Direct hierna begint de grauwe massa. In de vijfde tot en met zevende klasse treffen we 68 woningen aan (32,1% van het totaal). Ze worden omschreven als veele landbouwerijen, de beste wevershuizen benevens woningen van handwerklieden en daglooners nabij Eindhoven.
In de achtste tot en met tiende klasse vinden we 140 woningen (66% van het totaal); de minste landbouwerijen, afgelegen woningjes van arbeiders en daglooners onder welke die der laatste slechts uit hout en leem zijn samen gesteld.
Bij een vergelijking tussen Gestel en Stratum enerzijds en Strijp anderzijds, rijst de vraag of vergelijkbare woningen een ongeveer gelijke huur hadden. We hebben in eerdere afleveringen gezien, dat de ligging aan de grote weg en vooral de ligging aan die weg in de nabijheid van Eindhoven de huurwaarde deed stijgen.

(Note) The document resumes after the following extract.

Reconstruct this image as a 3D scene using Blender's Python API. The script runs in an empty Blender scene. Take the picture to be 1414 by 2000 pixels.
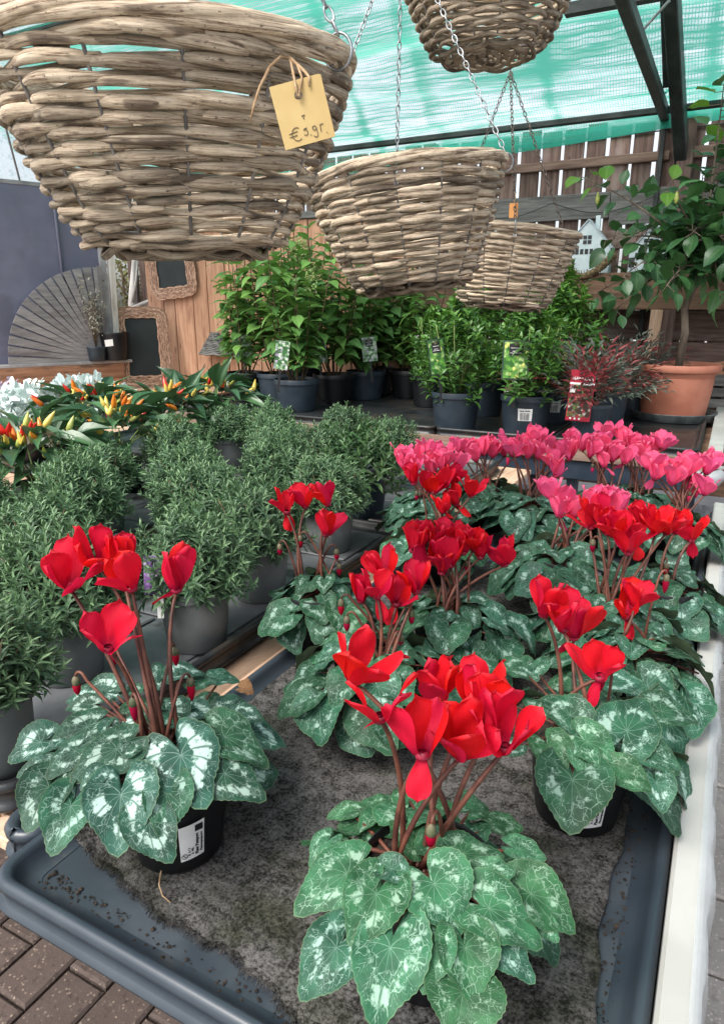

Welnu, in Strijp was geen grote weg in de nabijheid van Eindhoven, ja er wás zelfs helemaal geen grote weg. Vermoedelijk heeft deze omstandigheid de huurwaarde van de vier beste woningen gedrukt. Voor de boerderijen is het zelfs met enige zekerheid vast te stellen, want de prijsklasse van ƒ 16,- tot ƒ 28,- bevatten in Strijp "veel" boerderijen, terwijl de "meeste" boerderijen in Stratum en Gestel in de prijsklassen tussen ƒ20,- en ƒ 36,- werden gevonden.